I don’t know about you, but my allergies have been killer this year.  I’ve heard many people talk about fighting seasonal allergies from pollen, ragweed, and grass spores with local honey.  The thought is that bees will pick up pollen spores on local plants, which in turn will be deposited into the honey.  By eating this honey in its raw, unprocessed form, we introduce a small amount of the allergen into our body, activating our immune system, helping to build up a natural immunity to local allergens over time.

This spring I’ve been taking over-the-counter meds including Allegra and Flonase, but some days feel little relief.  I figured I may as well try the honey remedy and see what happens.  If it turns out to be just an old wives’ tale, at least I get to indulge in a sweet treat!

Last week, Josh’s Farmers Market got a fresh batch of wildflower honey from Coddle Creek Farms, making it easy to try my allergy experiment.  This honey is amazing! A thick, rich, golden amber nectar that is velvety smooth and not overly sweet.  It is the perfect complement to tea but also wonderful on its own (As I’ve caught my husband sneaking spoonfuls of it at various times during the day!)

In a discussion about the proposed benefits of local honey, it was suggested that raw, unfiltered apple cider vinegar can do wonders for the body.  After a little research, I found that Bragg’s Apple Cider Vinegar is literally the mother of all raw apple cider vinegars because it contains “The Mother” – a dark, cloudy substance on the bottom of the vinegar bottle formed from naturally occurring pectin and apple residues.  As stated on Bragg’s website, the presence of the mother shows that the best part of the apple has not been destroyed through extensive overprocessing, filtration or overheating. This vinegar is rich in calcium  and potassium, making it a potent antimicrobial and antioxidant stimulating elixir. Some of the presumed benefits of adding apple cider vinegar to your diet include increased energy, sinus and sore throat relief, an aid for digestion, acid reflux, and heartburn, anti-inflammatory properties, weight loss, and skin health.

While I’m not prepared to start taking a few shots of apple cider vinegar with my morning coffee just yet, I thought it would be the perfect complement to my local honey in a delicious dressing or marinade. Since my husband recently confirmed his allergy to gluten, I’ve also been on a mission to create more dressings and marinades at home (Store-bought dressings are chock-full of ingredients needed to preserve shelf-life, many containing gluten).

I combined the vinegar and honey with Dijon mustard, citrus, Tarragon and Rosemary for a grilled chicken marinade. I also think this would be delicious as a salad dressing for hearty greens like kale or spicy arugula. Check out my recipe below!

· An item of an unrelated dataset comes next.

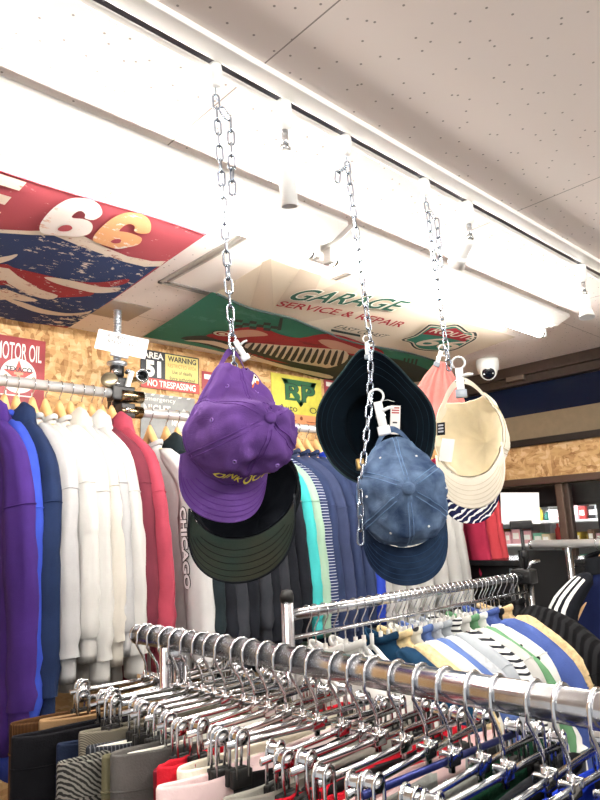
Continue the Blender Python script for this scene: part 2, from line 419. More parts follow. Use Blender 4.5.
# ------------------------------------------------------------ lighting rail, plugs and spotlights
rail = thing('lighting_rail', 'long white lighting rail with a dark slot across the ceiling', 'lighting rail', (1.0, .765, CEIL))
rb = MB(); rb.box((-2.2, -.034, -.012), (2.05, .004, 0), bev=.002); rb.box((-2.2, .016, -.013), (2.05, .031, 0), bev=.002); rb.build('rail_body', FIXW, rail)
MB().box((-2.2, .004, -.0105), (2.05, .016, 0)).build('slot', mat('dark_slot', (92, 90, 98), .4, .3), rail)
RY = .778
def plug(px, py, label):
    x = onz(px, py, CEIL - .03).x
    t = thing('rail_hook', label, 'rail hook', (x, RY, CEIL - .02), 'white rail hooks')
    MB().lathe([(.010, .012), (.0118, .0), (.0118, -.014), (.0105, -.018), (.009, -.030), (.007, -.033), (0, -.033)], 20).build('plug_body', WHITEP, t)
    MB().tube([(0, 0, -.034), (0, 0, -.05), (.004, 0, -.056), (.008, 0, -.052), (.006, 0, -.046)], .0016, 8).build('hook', ZINC, t)
    return x
X1 = plug(228, 64, 'white rail hook that holds the chain with the purple cap')
X2 = plug(354, 140, 'white rail hook that holds the chain with the denim cap')
X3 = plug(433, 183, 'white rail hook that holds the chain with the beige cap')
def spot(px, py, label, aim, lamp_len=.085, lit=False, cone=True, gap=.03):
    x = onz(px, py, CEIL - .03).x
    t = thing('spotlight', label, 'spotlight', (x, RY, CEIL - .018), 'track spotlights')
    MB().lathe([(.013, .01), (.0145, 0), (.0145, -.038), (.012, -.045), (0, -.055)], 22).build('adapter', WHITEP, t)
    MB().tube([(0, 0, -.05), (0, 0, -.055 - gap)], .0062, 14).tube([(-.008, 0, -.055 - gap), (.008, 0, -.055 - gap)], .006, 12).build('stem', CHROME_B, t)
    d_ = V(aim).normalized(); q = d_.to_track_quat('Z', 'Y').to_matrix().to_4x4(); M = Matrix.Translation((0, 0, -.062 - gap)) @ q
    if cone: pr = [(0, 0), (.011, .002), (.013, .01), (.014, lamp_len * .55), (.024, lamp_len), (.022, lamp_len), (.016, lamp_len * .6), (0, lamp_len * .55)]
    else: pr = [(0, 0), (.014, .002), (.0155, .01), (.0155, lamp_len), (.0145, lamp_len), (.014, lamp_len * .8), (0, lamp_len * .8)]
    MB().lathe(pr, 24, M).build('lamp_head', WHITEP, t)
    return t
spot(296, 103, 'white rail spotlight between the purple cap chain and the bucket hat chain', (.15, .12, -1), .10, cone=False)
spot(476, 206, 'white rail spotlight just right of the beige cap chain', (.3, .75, -.45), .075)
spot(590, 268, 'white rail spotlight with a flared head at the right end of the rail', (-.12, -.02, -1), .075)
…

Honey Mustard Apple Cider Vinaigrette
Honey Mustard Apple Cider Vinaigrette

Honey Mustard Apple Cider Vinaigrette

Local honey and unfiltered apple cider vinegar are thought to have amazing health benefits. I'm combining the two with Dijon mustard, fresh citrus, and herbs in a delicious vinaigrette - great for marinades and dressings!


  • 1/3 cup raw, unfiltered Apple Cider Vinegar, such as Bragg's
  • 2 Tbsp local honey, like this amazing wildflower honey from Coddle Creek Farms
  • 1 Tbsp. Dijon Mustard
  • 1/4 of a large orange, juiced
  • 1/4 of a lemon, juiced
  • Peel from the lemon and orange, finely grated (This is my favorite microplane for grating garlic, ginger, and citrus peels)
  • 1/8 cup Extra Virgin Olive Oil (Most recipes call for significantly more oil. To cut back on fat and calories without sacrificing flavor, I use less oil and more vinegar/citrus juice.)
  • 2 Tbsp fresh Tarragon, finely chopped
  • 1 Tbsp fresh Rosemary, finely chopped
  • Salt and Pepper, to taste


  1. Combine all ingredients in a small mixing bowl. Whisk together until well incorporated. Adjust to taste (Add more honey for sweetness and depth, or a little mustard to bind the ingredients together). Use the vinaigrette as a delicious marinade for chicken or as a dressing for hearty salad greens like kale or arugula.